__Exercise details__
Using the material below, repeat exactly the lines from the one with "Recreate this scene as a Blender Python (bpy) script. Write" through the one with "bg.inputs[1].default_value = 0.24", ends included, without any images.

__Data supplied__
----
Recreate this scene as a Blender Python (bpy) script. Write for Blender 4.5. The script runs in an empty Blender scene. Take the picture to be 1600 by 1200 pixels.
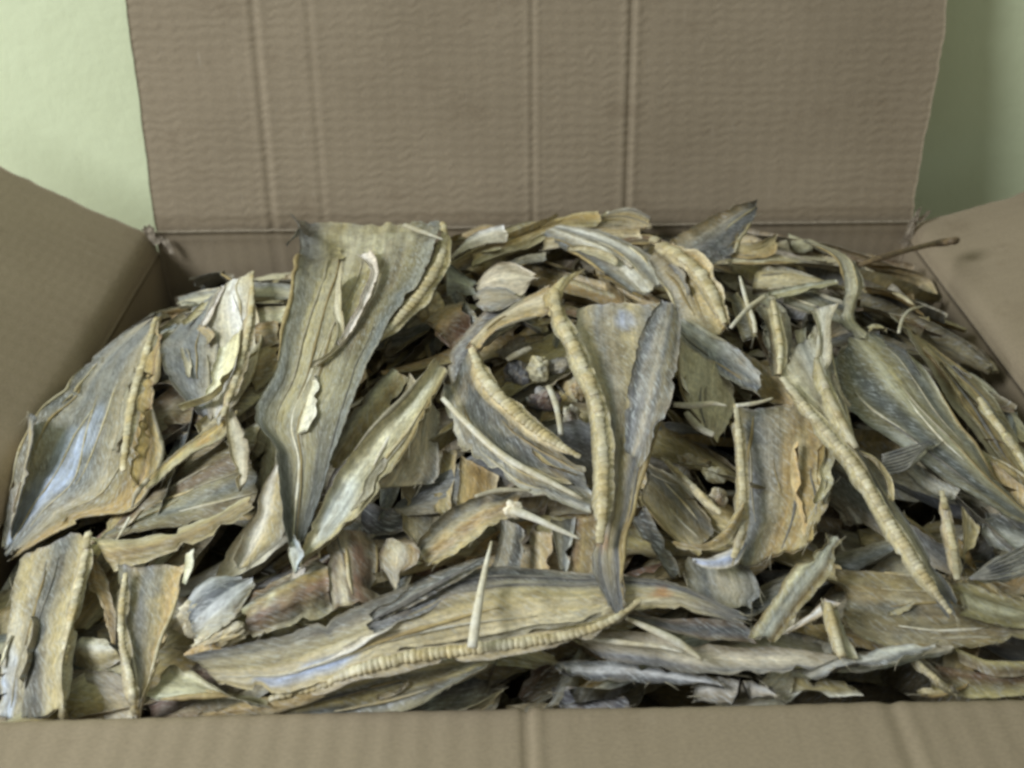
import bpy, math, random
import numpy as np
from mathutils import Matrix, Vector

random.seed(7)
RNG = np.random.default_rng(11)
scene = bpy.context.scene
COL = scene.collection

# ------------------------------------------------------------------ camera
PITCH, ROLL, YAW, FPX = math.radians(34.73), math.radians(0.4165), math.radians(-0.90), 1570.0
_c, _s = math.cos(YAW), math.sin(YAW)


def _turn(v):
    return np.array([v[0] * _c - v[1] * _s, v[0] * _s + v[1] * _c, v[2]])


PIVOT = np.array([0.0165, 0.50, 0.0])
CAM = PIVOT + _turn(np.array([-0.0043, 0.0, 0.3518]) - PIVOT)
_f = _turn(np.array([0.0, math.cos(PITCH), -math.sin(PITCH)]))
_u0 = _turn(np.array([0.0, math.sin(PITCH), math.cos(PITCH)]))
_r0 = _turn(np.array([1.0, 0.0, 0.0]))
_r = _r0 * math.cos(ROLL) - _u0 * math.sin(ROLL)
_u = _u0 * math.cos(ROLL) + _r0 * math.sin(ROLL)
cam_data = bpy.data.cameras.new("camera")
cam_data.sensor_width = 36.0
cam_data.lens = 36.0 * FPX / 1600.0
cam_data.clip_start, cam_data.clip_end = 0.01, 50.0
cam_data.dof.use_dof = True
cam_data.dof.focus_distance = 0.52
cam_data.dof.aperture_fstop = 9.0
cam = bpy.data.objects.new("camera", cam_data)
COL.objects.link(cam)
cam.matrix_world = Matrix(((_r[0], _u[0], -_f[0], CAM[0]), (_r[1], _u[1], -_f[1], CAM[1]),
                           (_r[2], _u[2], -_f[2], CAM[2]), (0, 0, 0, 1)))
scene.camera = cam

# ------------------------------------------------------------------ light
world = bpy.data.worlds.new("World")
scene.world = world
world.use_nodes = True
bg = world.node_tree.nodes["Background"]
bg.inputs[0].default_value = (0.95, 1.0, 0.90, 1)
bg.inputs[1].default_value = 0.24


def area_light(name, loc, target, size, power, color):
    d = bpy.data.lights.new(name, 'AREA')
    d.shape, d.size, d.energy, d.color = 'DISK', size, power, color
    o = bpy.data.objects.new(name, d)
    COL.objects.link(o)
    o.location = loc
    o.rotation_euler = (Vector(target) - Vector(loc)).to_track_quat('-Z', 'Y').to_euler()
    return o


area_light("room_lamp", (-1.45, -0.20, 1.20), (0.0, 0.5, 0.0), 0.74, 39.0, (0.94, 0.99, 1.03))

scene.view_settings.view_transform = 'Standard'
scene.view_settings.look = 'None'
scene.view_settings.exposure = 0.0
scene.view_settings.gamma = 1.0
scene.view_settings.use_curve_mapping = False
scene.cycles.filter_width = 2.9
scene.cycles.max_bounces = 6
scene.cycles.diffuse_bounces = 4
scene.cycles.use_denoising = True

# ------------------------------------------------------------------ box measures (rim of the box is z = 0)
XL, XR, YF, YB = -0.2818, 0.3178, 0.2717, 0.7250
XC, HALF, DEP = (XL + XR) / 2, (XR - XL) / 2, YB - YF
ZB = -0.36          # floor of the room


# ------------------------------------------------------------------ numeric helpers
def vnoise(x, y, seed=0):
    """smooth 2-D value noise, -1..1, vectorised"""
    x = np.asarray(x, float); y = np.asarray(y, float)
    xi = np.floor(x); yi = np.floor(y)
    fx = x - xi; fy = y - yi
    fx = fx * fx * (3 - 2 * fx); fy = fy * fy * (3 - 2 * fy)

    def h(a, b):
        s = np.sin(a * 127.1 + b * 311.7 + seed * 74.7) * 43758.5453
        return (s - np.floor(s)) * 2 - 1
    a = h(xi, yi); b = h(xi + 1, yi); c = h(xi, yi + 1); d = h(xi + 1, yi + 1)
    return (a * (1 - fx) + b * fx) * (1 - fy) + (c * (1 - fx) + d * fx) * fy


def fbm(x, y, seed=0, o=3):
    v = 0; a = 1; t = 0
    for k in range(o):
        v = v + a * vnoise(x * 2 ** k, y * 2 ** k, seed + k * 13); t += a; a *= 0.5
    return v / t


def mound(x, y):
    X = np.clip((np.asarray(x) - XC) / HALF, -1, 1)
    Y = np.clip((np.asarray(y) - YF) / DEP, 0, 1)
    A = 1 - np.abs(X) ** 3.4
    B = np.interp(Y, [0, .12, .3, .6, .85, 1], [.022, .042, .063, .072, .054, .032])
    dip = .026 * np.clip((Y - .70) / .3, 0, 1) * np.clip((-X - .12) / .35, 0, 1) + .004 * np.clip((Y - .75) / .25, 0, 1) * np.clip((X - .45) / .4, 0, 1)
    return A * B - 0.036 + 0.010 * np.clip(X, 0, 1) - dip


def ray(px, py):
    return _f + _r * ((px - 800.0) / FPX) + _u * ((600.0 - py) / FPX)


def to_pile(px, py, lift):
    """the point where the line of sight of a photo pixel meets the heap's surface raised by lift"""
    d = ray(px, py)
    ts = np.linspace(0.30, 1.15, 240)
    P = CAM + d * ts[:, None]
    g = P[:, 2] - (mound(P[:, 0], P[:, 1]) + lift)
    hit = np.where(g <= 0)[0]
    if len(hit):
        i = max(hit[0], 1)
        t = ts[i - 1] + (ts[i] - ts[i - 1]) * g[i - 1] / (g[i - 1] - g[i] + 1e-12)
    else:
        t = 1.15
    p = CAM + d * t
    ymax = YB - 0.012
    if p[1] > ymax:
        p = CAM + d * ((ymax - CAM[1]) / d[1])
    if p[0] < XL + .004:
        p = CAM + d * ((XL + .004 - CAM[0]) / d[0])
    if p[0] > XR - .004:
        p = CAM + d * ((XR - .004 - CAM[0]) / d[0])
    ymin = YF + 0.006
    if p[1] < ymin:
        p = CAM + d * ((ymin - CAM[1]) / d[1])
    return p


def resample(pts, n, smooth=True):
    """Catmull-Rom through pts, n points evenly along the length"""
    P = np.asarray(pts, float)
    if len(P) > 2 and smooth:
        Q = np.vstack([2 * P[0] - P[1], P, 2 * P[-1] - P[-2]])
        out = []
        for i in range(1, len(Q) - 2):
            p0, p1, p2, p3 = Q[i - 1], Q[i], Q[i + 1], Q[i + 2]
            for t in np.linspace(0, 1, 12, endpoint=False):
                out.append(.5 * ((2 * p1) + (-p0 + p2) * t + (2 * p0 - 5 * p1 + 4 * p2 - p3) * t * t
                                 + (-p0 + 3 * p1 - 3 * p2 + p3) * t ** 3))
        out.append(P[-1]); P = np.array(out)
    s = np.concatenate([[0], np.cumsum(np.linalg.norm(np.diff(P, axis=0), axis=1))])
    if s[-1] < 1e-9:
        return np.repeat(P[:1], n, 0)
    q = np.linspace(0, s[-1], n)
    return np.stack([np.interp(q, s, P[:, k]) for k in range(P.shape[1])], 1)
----
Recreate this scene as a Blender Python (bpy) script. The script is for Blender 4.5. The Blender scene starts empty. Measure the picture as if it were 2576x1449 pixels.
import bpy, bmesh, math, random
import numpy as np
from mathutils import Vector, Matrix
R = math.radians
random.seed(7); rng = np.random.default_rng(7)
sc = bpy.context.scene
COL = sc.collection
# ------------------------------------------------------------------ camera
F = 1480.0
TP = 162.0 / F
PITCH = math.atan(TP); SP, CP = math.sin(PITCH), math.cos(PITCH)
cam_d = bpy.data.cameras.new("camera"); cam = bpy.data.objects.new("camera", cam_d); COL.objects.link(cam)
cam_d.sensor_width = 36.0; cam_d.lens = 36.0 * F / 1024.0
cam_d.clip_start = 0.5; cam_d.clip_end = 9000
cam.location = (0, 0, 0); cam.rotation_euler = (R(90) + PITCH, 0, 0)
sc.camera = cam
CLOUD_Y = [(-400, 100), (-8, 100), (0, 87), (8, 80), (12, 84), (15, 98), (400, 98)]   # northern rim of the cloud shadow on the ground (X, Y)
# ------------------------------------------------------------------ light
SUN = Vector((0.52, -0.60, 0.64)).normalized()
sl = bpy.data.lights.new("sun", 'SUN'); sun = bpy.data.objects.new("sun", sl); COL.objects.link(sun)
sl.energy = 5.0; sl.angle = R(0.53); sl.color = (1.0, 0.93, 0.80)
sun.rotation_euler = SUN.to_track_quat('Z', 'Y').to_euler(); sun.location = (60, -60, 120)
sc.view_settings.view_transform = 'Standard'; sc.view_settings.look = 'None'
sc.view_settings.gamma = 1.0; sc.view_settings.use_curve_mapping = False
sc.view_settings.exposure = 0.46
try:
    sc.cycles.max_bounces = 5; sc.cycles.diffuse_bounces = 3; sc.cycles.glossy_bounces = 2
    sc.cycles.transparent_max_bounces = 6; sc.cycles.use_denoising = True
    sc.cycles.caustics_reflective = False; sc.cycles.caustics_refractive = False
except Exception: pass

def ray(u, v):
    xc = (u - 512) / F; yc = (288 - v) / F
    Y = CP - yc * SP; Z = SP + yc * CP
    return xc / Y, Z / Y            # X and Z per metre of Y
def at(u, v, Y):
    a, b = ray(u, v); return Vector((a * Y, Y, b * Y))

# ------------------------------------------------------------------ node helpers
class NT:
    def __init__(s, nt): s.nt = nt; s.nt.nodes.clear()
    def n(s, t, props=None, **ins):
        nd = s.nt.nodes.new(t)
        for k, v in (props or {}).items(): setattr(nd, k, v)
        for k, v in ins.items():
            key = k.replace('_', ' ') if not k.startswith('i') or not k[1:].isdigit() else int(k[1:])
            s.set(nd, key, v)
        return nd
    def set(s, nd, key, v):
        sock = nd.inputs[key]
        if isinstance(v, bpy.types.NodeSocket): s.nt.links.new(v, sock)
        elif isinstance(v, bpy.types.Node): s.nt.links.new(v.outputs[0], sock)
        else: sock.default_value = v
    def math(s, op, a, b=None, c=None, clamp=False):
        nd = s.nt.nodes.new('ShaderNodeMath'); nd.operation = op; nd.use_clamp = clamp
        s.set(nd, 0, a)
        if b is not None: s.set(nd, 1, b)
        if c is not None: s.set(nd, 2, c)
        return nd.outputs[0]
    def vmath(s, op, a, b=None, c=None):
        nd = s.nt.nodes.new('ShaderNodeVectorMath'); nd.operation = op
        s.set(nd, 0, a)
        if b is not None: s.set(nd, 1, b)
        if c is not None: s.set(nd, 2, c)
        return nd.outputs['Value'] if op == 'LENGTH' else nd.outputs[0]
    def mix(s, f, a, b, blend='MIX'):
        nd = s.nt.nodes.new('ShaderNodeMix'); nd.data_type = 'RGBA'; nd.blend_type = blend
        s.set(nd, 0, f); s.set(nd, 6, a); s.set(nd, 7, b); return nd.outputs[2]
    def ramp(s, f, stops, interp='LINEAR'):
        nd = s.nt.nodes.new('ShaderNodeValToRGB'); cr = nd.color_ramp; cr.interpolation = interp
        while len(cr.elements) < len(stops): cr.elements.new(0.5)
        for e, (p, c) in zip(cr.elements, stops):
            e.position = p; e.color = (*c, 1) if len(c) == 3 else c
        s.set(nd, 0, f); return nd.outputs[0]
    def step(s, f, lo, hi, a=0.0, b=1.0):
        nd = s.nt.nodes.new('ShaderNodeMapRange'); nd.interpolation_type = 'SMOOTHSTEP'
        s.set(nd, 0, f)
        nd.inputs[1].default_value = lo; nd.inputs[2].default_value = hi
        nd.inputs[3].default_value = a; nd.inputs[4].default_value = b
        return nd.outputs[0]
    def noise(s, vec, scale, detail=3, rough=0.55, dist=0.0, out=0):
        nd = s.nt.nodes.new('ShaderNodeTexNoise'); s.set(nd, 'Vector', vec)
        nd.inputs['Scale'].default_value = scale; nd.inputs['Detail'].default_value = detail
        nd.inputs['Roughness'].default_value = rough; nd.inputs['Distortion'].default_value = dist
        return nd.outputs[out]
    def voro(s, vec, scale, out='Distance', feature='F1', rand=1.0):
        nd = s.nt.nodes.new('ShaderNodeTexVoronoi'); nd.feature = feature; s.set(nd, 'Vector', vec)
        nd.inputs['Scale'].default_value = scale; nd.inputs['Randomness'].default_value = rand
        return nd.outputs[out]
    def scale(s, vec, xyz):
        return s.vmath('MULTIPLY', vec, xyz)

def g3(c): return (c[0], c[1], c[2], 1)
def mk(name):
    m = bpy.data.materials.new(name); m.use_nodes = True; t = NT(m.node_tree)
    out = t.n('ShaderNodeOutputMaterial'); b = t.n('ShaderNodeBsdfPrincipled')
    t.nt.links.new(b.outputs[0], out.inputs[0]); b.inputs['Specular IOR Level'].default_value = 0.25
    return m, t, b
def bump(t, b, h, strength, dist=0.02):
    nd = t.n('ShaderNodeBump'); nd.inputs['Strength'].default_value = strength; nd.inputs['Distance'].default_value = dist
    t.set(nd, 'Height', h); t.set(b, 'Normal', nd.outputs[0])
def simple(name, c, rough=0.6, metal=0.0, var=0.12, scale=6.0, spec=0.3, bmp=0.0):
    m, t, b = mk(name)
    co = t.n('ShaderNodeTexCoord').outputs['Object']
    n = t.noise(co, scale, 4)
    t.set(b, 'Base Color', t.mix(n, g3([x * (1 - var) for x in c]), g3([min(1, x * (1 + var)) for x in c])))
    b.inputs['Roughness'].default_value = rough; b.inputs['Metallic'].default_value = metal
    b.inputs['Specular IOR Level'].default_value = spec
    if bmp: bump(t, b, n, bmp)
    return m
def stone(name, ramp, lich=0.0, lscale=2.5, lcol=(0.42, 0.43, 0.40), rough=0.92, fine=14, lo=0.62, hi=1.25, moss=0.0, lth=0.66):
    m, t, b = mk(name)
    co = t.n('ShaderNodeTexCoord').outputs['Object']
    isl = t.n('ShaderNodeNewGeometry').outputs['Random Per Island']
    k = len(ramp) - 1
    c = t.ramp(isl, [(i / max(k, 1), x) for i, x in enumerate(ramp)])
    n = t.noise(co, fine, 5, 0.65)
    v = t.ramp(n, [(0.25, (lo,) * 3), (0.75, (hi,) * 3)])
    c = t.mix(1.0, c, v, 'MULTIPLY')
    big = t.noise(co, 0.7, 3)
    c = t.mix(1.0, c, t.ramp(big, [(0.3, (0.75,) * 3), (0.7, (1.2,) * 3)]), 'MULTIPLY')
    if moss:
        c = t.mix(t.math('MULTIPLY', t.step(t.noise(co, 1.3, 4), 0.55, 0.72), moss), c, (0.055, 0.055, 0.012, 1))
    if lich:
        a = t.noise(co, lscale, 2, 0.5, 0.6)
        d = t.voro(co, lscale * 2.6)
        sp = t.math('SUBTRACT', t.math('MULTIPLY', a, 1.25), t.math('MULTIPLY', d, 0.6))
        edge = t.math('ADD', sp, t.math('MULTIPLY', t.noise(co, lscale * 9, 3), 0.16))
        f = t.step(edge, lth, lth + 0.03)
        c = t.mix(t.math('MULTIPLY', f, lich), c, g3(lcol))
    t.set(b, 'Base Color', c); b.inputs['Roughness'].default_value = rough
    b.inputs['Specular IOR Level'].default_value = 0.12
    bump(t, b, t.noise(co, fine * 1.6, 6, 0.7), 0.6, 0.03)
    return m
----
__Response for this exercise__
Recreate this scene as a Blender Python (bpy) script. Write for Blender 4.5. The script runs in an empty Blender scene. Take the picture to be 1600 by 1200 pixels.
import bpy, math, random
import numpy as np
from mathutils import Matrix, Vector

random.seed(7)
RNG = np.random.default_rng(11)
scene = bpy.context.scene
COL = scene.collection

# ------------------------------------------------------------------ camera
PITCH, ROLL, YAW, FPX = math.radians(34.73), math.radians(0.4165), math.radians(-0.90), 1570.0
_c, _s = math.cos(YAW), math.sin(YAW)


def _turn(v):
    return np.array([v[0] * _c - v[1] * _s, v[0] * _s + v[1] * _c, v[2]])


PIVOT = np.array([0.0165, 0.50, 0.0])
CAM = PIVOT + _turn(np.array([-0.0043, 0.0, 0.3518]) - PIVOT)
_f = _turn(np.array([0.0, math.cos(PITCH), -math.sin(PITCH)]))
_u0 = _turn(np.array([0.0, math.sin(PITCH), math.cos(PITCH)]))
_r0 = _turn(np.array([1.0, 0.0, 0.0]))
_r = _r0 * math.cos(ROLL) - _u0 * math.sin(ROLL)
_u = _u0 * math.cos(ROLL) + _r0 * math.sin(ROLL)
cam_data = bpy.data.cameras.new("camera")
cam_data.sensor_width = 36.0
cam_data.lens = 36.0 * FPX / 1600.0
cam_data.clip_start, cam_data.clip_end = 0.01, 50.0
cam_data.dof.use_dof = True
cam_data.dof.focus_distance = 0.52
cam_data.dof.aperture_fstop = 9.0
cam = bpy.data.objects.new("camera", cam_data)
COL.objects.link(cam)
cam.matrix_world = Matrix(((_r[0], _u[0], -_f[0], CAM[0]), (_r[1], _u[1], -_f[1], CAM[1]),
                           (_r[2], _u[2], -_f[2], CAM[2]), (0, 0, 0, 1)))
scene.camera = cam

# ------------------------------------------------------------------ light
world = bpy.data.worlds.new("World")
scene.world = world
world.use_nodes = True
bg = world.node_tree.nodes["Background"]
bg.inputs[0].default_value = (0.95, 1.0, 0.90, 1)
bg.inputs[1].default_value = 0.24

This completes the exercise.